Question

The newly elected president needs to decide the remaining 5 spots available in the cabinet he/she is appointing. If there are 15 eligible candidates for these positions (where rank matters), how many different ways can the members of the cabinet be appointed

Answer 1

To calculate the number of different ways the members of the cabinet can be appointed, we can use the concept of permutations. Using the formula for permutations, it is found that there are 3003 different ways the members of the cabinet can be appointed.

Step-by-step explanation:

To calculate the number of different ways the members of the cabinet can be appointed, we can use the concept of permutations.

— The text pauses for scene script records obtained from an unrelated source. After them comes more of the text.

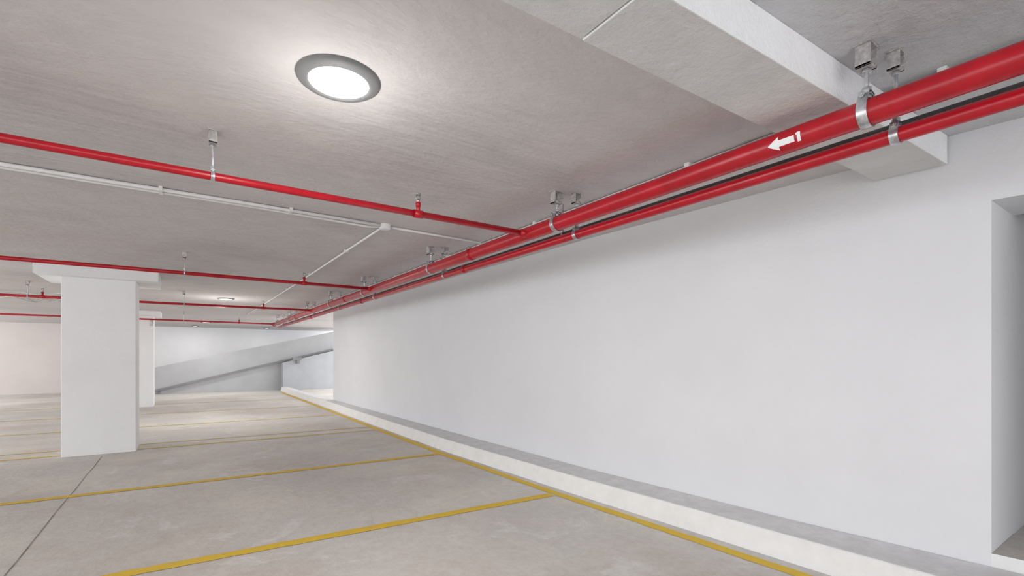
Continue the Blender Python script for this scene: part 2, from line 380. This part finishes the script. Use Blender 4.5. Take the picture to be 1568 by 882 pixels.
for i in range(7):
    pts=[]; x=-2.7+random.uniform(-.3,.3); y=9.6+random.uniform(-.3,.3)
    for k in range(16):
        pts.append((x,y,CE-.012-.10*abs(math.sin(k*.9+i))*random.uniform(.3,1))); x+=random.uniform(.05,.16); y+=random.uniform(-.12,.12)
    pts[0]=(pts[0][0],pts[0][1],CE-.004); pts[-1]=(pts[-1][0],pts[-1][1],CE-.004)
    b.tube(pts,.004,M_white if i%2 else M_bolt,6)
b.done('hanging_cables')

# ---------------------------------------------------------------- ceiling lights, with added fill lamps
def downlight_or_fill(x,y,R,power,halo,dz=.27):  # builds the real fittings and the added fill lamps alike
    b=B()
    b.lathe([(R*.72,-.014),(R*.75,-.018),(R*.80,-.019),(R*.93,-.013),(R,-.006),(R,0.0)],(x,y,CE),M_ring,72)
    b.lathe([(.0005,-.0135),(R*.35,-.0135),(R*.73,-.0135)],(x,y,CE),M_lamp,72)
    o=b.done('ceiling_downlight_or_fill')
    l=bpy.data.lights.new('downlight_or_fill_beam','AREA'); l.shape='DISK'; l.size=R*1.3*S; l.energy=power; l.color=(1,.985,.965)
    lo=bpy.data.objects.new('downlight_or_fill_beam',l); lo.location=(x*S,y*S,(CE-.04)*S); scn.collection.objects.link(lo); lo.parent=o
    if halo:
        l=bpy.data.lights.new('added_halo_lamp','POINT'); l.shadow_soft_size=.1; l.energy=halo; l.color=(1,.985,.96)  # extra unseen point lamp below the fitting, added for the ceiling halo
        lo=bpy.data.objects.new('added_halo_lamp',l); lo.location=(x*S,y*S,(CE-dz)*S); scn.collection.objects.link(lo); lo.parent=o
downlight_or_fill(.426,1.631,.132,18,7.5)
downlight_or_fill(.557,8.76,.12,26,14,.4)
downlight_or_fill(.5,15.0,.12,30,0)  # added lamp, brightens the far bay
downlight_or_fill(.3,17.0,.10,11,0)  # added lamp, brightens the wall behind the ramp
downlight_or_fill(2.2,17.0,.10,9,0)  # second added lamp for the wall behind the ramp
downlight_or_fill(-3.9,1.6,.12,40,0)  # added out of frame on the left as fill
downlight_or_fill(-3.9,8.7,.12,30,0)  # out-of-frame fill, added for the middle bay
downlight_or_fill(-3.9,14.7,.12,20,0)  # out-of-frame fill, added for the far left

# ---------------------------------------------------------------- world (open sides let daylight in)
w=bpy.data.worlds.new('World'); scn.world=w; w.use_nodes=True
bg=w.node_tree.nodes['Background']; bg.inputs['Color'].default_value=(.945,.97,1,1); bg.inputs['Strength'].default_value=3.25

# ---------------------------------------------------------------- camera
cam=bpy.data.cameras.new('Camera'); co=bpy.data.objects.new('Camera',cam); scn.collection.objects.link(co)
co.location=(0,0,S); co.rotation_euler=(math.radians(90),0,math.radians(-34.5))
cam.sensor_width=36; cam.lens=733/1568*36; cam.shift_y=(546.5-441)/1568; cam.clip_start=.05
scn.camera=co
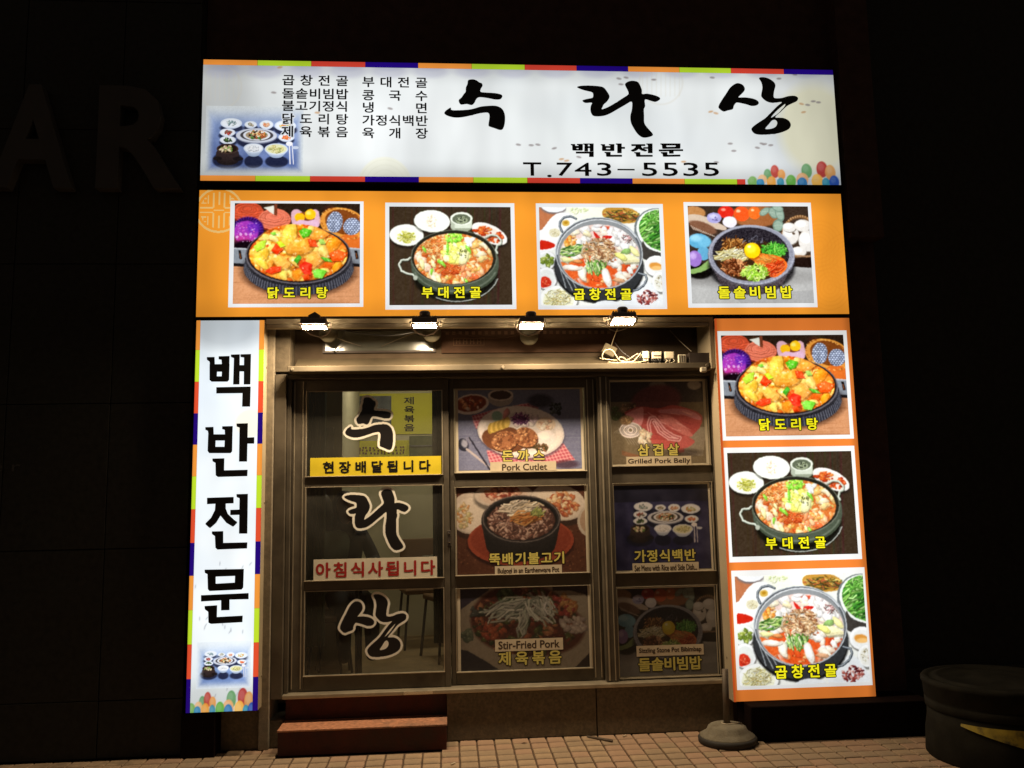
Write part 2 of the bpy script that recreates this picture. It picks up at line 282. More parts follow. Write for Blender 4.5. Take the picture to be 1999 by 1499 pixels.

Since there are 15 eligible candidates for the remaining 5 spots, and the order in which the members are appointed matters, we can use the formula for permutations:

P(n, r) = n! / (n - r)!

Where n is the total number of candidates and r is the number of spots available. In this case, we have:

P(15, 5) = 15! / (15 - 5)!

Calculating this gives us:

P(15, 5) = 15! / 10!

P(15, 5) = (15 × 14 × 13 × 12 × 11) / (5 × 4 × 3 × 2 × 1)

P(15, 5) = 3003

Therefore, there are 3003 different ways the members of the cabinet can be appointed.

Answer 2

Answer: There are 360360 ways to appoint the members of the cabinet.

Step-by-step explanation:

Since we have given that

Number of eligible candidates = 15

Number of spots available = 5

We need to find the number of different ways the members can be appointed where rank matters

For this we will use "Permutations":

So, the required number of different ways in choosing the members for appointment is given by

`^(15)P_5=360360`

Hence, there are 360360 ways to appoint the members of the cabinet.